In my time at Emory, I have never been explicitly told those words, but I have most certainly felt them in nearly everything I do. Whether it’s Monday night staff meetings with my fellow resident advisers in Woodruff, run-ins at Kaldi’s with friends I haven’t seen since last semester or my favorite professor reminding me of how capable I am as a learner, I’ve slowly transformed from someone plagued by impostor syndrome into someone who wholeheartedly knows that they belong nowhere else but here, at Emory. 

In fact, I believe that it is Emory’s mission to make us believe we are all a part of something greater than ourselves and our individual stories. A sense of belonging is a right, not a privilege.

But on Jan. 28, Heather Mac Donald stopped at nothing to shatter this perception. I detest her claims to the highest degree, and if you haven’t read them, you can find them here.

That being said, I understand how Mac Donald’s mere appearance was not a violation of Emory’s Open Expression policy. What I am not a proponent of, however, is our University elevating this rhetoric (primarily by exonerating this woman from any wrongdoing for the sake of “free speech”), while we claim to espouse values of diversity and inclusion. Frankly, the fact that our administration neither denounced Mac Donald’s statements nor reaffirmed that equity in higher education is a priority of our institution is disappointing, but not surprising. 

So, while our calls for equity have fallen on deaf ears, let this serve as a call to the greater Emory community. To every student who came from a Title 1 school; to every student whose parents came to this country in hopes of giving their children the moon, the sun and the stars; to survivors of rape and sexual assault; to students of every race, color, class, identity and creed; and to every student who has spent the last week engulfed by feelings of dejection, I want you to know one thing: you belong here.

And I’m so glad that you do, because it is both our shared experiences and our unique backgrounds that make Emory the incredible institution that it is. But one student’s declaration is not enough: it is time our University leaders do the same. It is their responsibility to ensure that students have the appropriate resources and spaces to counter-program, hold community debriefs, and seek comfort and solace from mentors and professionals that know how to navigate times of crisis. 

I am eternally grateful to the various student organizations and Campus Life offices that continue to carry out those very missions. Organizations such as Emory’s chapter of the NAACP, which held a response program that ran concurrently with Mac Donald’s event, and Young Democrats of Emory, which held a discussion on Jan. 30 about the importance of equitable access and inclusion in higher education, are to be revered. If Emory truly advocates for the inclusion of underrepresented students, we cannot accept the notion that open expression comes at the expense of people of color, women, first-generation students and all other kinds of identity-based groups that have been historically excluded from spaces of higher education.

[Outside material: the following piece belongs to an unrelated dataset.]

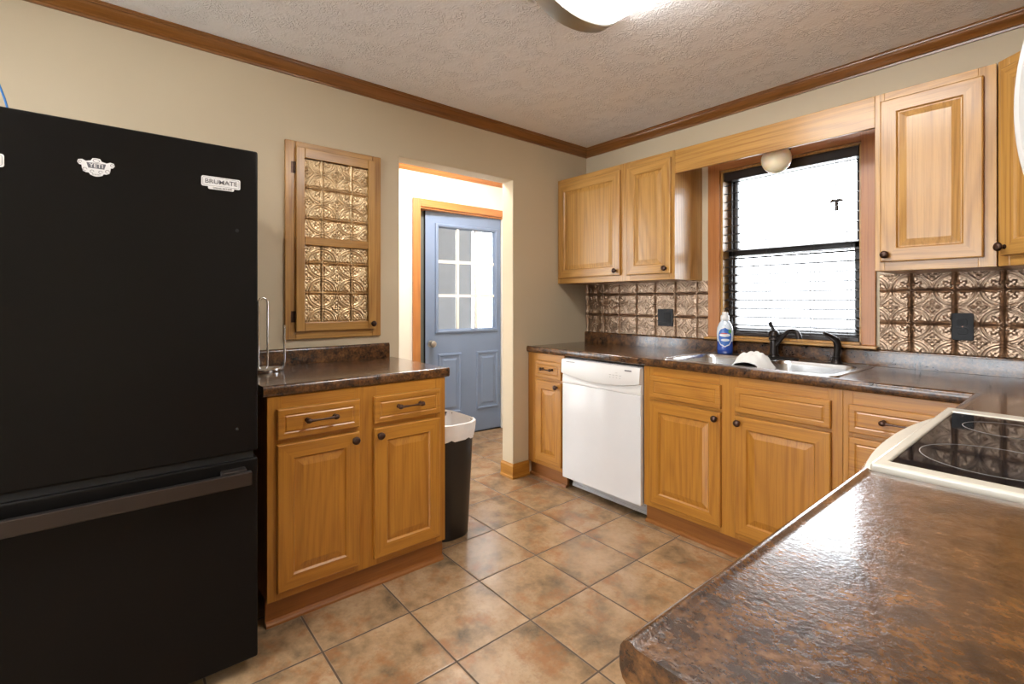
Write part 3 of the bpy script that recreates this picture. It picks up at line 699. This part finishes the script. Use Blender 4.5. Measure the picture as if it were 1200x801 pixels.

I love Emory. It is where I have developed my greatest passions, deepest friendships and most meaningful intellectual discourse. It is where I have realized my most authentic self. I’m sure a lot of you have similar sentiments. But loving something should never mean that you allow it to remain unchallenged. I love this place, and I want to shape it for the better. And in this case, that means expecting those who manage this institution to ensure that underrepresented groups feel safe and welcome. 

Institutions like Emory may not have been built for people like us, but every day, I’m confident that we are shaping it into the place we want it to be: one that not only preaches inclusion, equity and justice, but practices it, too.

Mikko Biana (21C) is from Davie, Fla.